First of all, it is a good idea to reshape the circuit so that the actual structure becomes visible.
For this purpose, the individual branches can be highlighted in color and interpreted as a „conductive rubber band“.
It can be seen that the two resistors $R_3$ at the top left and bottom right are each shorted. The result is thus:

Here it helps to consider the potential of the nodes K1, K2, and K3. For K2, the resistances $R_2 || R_3 || R_2$ must be combined at the top and bottom. Thus, the same resistance values at the top and bottom result. Also at the nodes K1 and K2 the same resistance values at the top and at the bottom result. With the same ratios of the resistances at K1, K2, and K3 respectively, it can be concluded that no current flows across the resistors $R_3$ between K1 and K2 or K2 and K3. Thus, these do not contribute to the total resistance. In such a case, a short circuit or an open line can be freely chosen between the relevant nodes for the calculation. In the following, an open line is chosen.
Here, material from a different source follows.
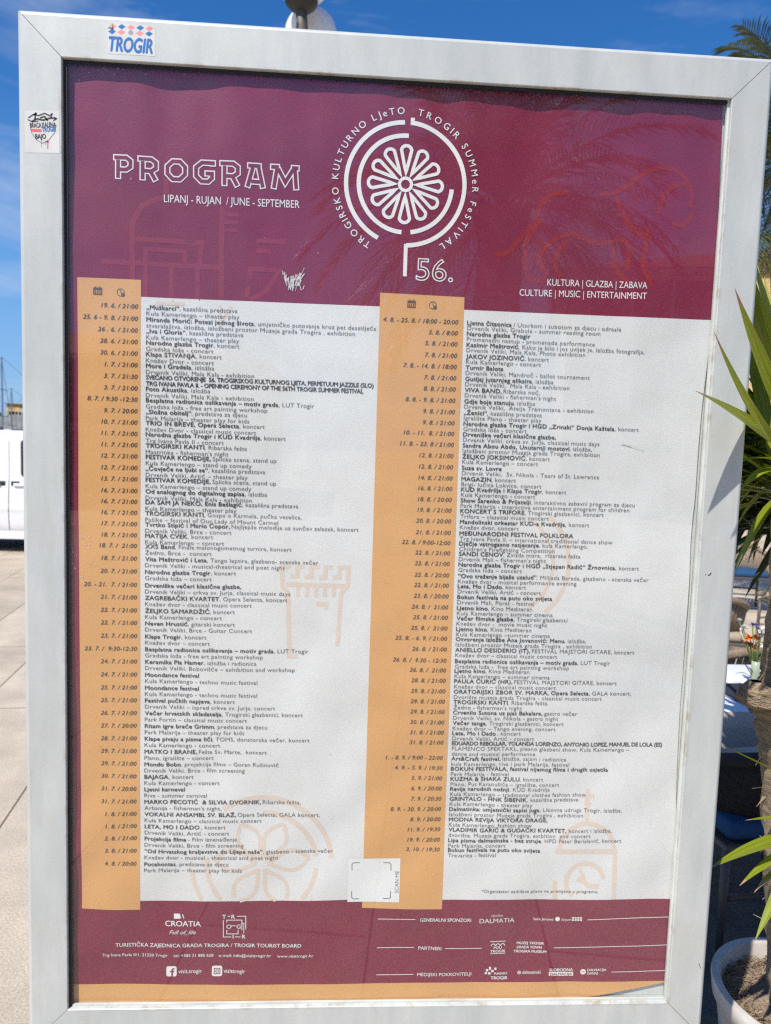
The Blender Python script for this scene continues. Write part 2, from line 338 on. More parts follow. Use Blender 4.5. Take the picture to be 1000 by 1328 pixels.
for i in range(n):
    for j in range(6): q = 7*i+j; f.append((q+1, q+8, q+7, q))
obj('ochre_footer', v, f, OCHRE, poster, smooth=True)

# ---- flat drawing: strokes, polygons and type in sheet coordinates, collected in buckets
BK = {}
SEC = ''
def sect(n):
    global SEC; SEC = n
def bucket(b): return BK.setdefault((b, SEC), ([], []))
LAY = {'watermark': 1.7, 'lettering': 3, 'inset': 4, 'text': 3.6, 'subtext': 3.6, 'dates': 4, 'card': 4, 'cardmark': 5, 'plum': 1, 'rust': 1, 'scuff': 6}
def poly(b, pts):
    v, f = bucket(b); k = len(v); v += [SP(p[0], p[1], LAY[b]) for p in pts]; f.append(tuple(range(k, k+len(pts))))
def stroke(b, pts, wd, closed=False, trim=0.0, sub=.03):
    pts = [Vector((p[0], p[1], 0)) for p in pts]
    if trim and not closed:
        d = (pts[1]-pts[0]).normalized(); pts[0] = pts[0]+d*trim; d = (pts[-2]-pts[-1]).normalized(); pts[-1] = pts[-1]+d*trim
    P = []
    for i in range(len(pts) if closed else len(pts)-1):
        a, c = pts[i], pts[(i+1) % len(pts)]; n = max(1, int((c-a).length/sub))
        for j in range(n): P.append(a+(c-a)*j/n)
    if not closed: P.append(pts[-1])
    n = len(P); v, f = bucket(b); k = len(v)
    for i in range(n):
        if closed: d0 = (P[i]-P[i-1]).normalized(); d1 = (P[(i+1) % n]-P[i]).normalized()
        else:
            d0 = (P[i]-P[max(i-1,0)]) if i else P[1]-P[0]; d1 = (P[min(i+1,n-1)]-P[i]) if i < n-1 else d0
            d0 = d0.normalized(); d1 = d1.normalized()
        n0 = Vector((-d0.y, d0.x, 0)); n1 = Vector((-d1.y, d1.x, 0)); nn = (n0+n1)
        nn = nn.normalized() if nn.length > 1e-6 else n0
        s = wd/2/max(.45, nn.dot(n0))
        for q in (1, -1):
            p = P[i]+nn*s*q; v.append(SP(p.x, p.y, LAY[b]))
    for i in range(n if closed else n-1):
        a = k+2*i; c = k+2*((i+1) % n); f.append((a+1, c+1, c, a))
def strokep(b, px, wd, **kw): stroke(b, [UV(*p) for p in px], wd, **kw)
def arc(c, r, a0, a1, n=None):
    n = n or max(6, int(abs(a1-a0)/5)); return [(c[0]+r*math.cos(R(a0+(a1-a0)*i/n)), c[1]+r*math.sin(R(a0+(a1-a0)*i/n))) for i in range(n+1)]
def disc(b, c, r, n=14): poly(b, [(c[0]+r*math.cos(2*math.pi*i/n), c[1]+r*math.sin(2*math.pi*i/n)) for i in range(n)])
def rectp(b, x0, y0, x1, y1): poly(b, [UV(x0,y1), UV(x1,y1), UV(x1,y0), UV(x0,y0)])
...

Additionally, the parallel strings can be reordered.

This results in:

\begin{align*} R_{\rm eq} &= \left( \left( 2 \cdot R_2 \right) || \left( 2 \cdot R_2 \right) \right) && || \; \left( \left( 2 \cdot R_3 \right) || \left( 2 \cdot R_3 \right) || \left( 2 \cdot R_3 \right) \right) \\ R_{\rm eq} &= R_2 && || \;\left( R_3 || \left( 2 \cdot R_3 \right) \right) \\ R_{\rm eq} &= R_2 && || \;\frac{R_3 \cdot 2 R_3}{R_3 + 2 R_3} \\ R_{\rm eq} &= R_2 && || \;\frac{2}{3}\cdot R_3 \\ R_{\rm eq} &= \frac{R_2 \cdot \frac{2}{3}\cdot R_3}{R_2 + \frac{2}{3}\cdot R_3} \\ R_{\rm eq} &= \frac{R_2 \cdot R_3}{\frac{3}{2}\cdot R_2 + R_3} \\ \\ \end{align*}

\begin{align*} R_{\rm eq} &= \frac{10 ~\Omega \cdot 20 ~\Omega}{\frac{3}{2}\cdot 10 ~\Omega + 20 ~\Omega} = 5.7143 ~\Omega \rightarrow 5.7 ~\Omega \end{align*}

The partial current $I$ is obtained directly from the voltage $U_0$: \begin{align*} I &=\frac{U_0}{2 \cdot R_3} \end{align*}

\begin{align*} I =\frac{20~V}{2 \cdot 20 ~\Omega} = 0.5 ~\rm A \end{align*}